Alguém disse aqui e é verdade; É o Estado assumindo que aquele tipo de crime, da forma como é praticado e, ou por quem é praticado, reduz as chances do Estado de revelá-lo a censura da sociedade e ao julgamento, o que implica em, entre a impunidade e um julgamento negociado com um dos criminosos, fica-se com a segunda.

Mas é bom repetir: O que diz o “arrependido” tem que trazer aos autos, sob a égide restritíssima da PROVA INCONTESTE, e não a mera presunção, fatos que a corte não tinha conhecimento, e que, reconhece-se, não  o teria sem a “ajuda” do “colaborador”.

Eu temo, como policial, que a adoção deste instituto porque ele tem um problema paradoxal em sua gênese: como coinciliar o compromisso legal da testemunha(a verdade) com o direito fundamental do réu (poder mentir) na sua defesa?

O que é um arrependido: uma testemunha ou corréu? Como as outras defesas repelem seus testemunhos?

Ao aplicarmos o instituto poderemos dar às versões mentirosas sobre si mesmo(o reú-testemunha, o arrependido), e sobre seus cúmplices, o condão da verdade formal dos autos.

Sim, porque um chefe de quadrilha, pode, inclusive em um acordo com seus cúmplices de hieraquia inferior, atribuir a estes a hegemonia na estrutura criminosa sobre a qual se investiga, na medida que, como chefe do grupo, ele detém informações que lhe permite manipular o relatório sobre estes acontecimentos. 

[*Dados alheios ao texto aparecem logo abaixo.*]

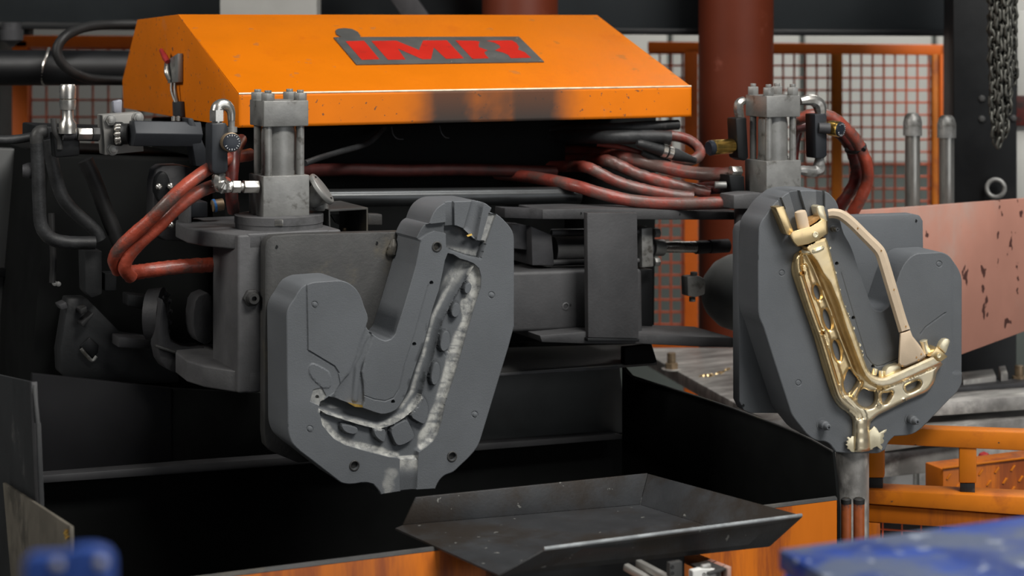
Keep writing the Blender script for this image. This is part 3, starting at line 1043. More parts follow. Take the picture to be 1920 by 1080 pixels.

São estas e outras questões que devemos abordar.

O caso de Marcos Valério e o MPF nem merece ser tratado sob este espectro.

Em tempo: Não deveria causar surpresa o “vazamento” do depoimento. Isto não é um comportamento excepcional, é antes um modus operandi ao redor do país inteiro.

É uma escolha “gerencial”(de política-institucional): Corro o risco de vazar e ser punido?

Claro, mas arrisco a formar a opinião pública, pré-condenando e diminuindo as chances de defesa do meu alvo.

E dependendo do consenso que se tem sobre esta condenação, depois resolvo o risco de punição angariando a simpatia dos adversários do meu pré-condenado, e da sociedade que adora meu comportamento de “justiceiro”, que por isto, me apoiarão na minha defesa, ainda mais quando utilizo a “chantagem” do direito a informação da sociedade.

Esta tática para os ricos e poderosos, porque quando vaza crime de pé-de-chinelo, ninguém sequer questiona. O consenso já é pré-estabelecido junto com a pré-condenação.

É só checar os fatos mais rumorosos.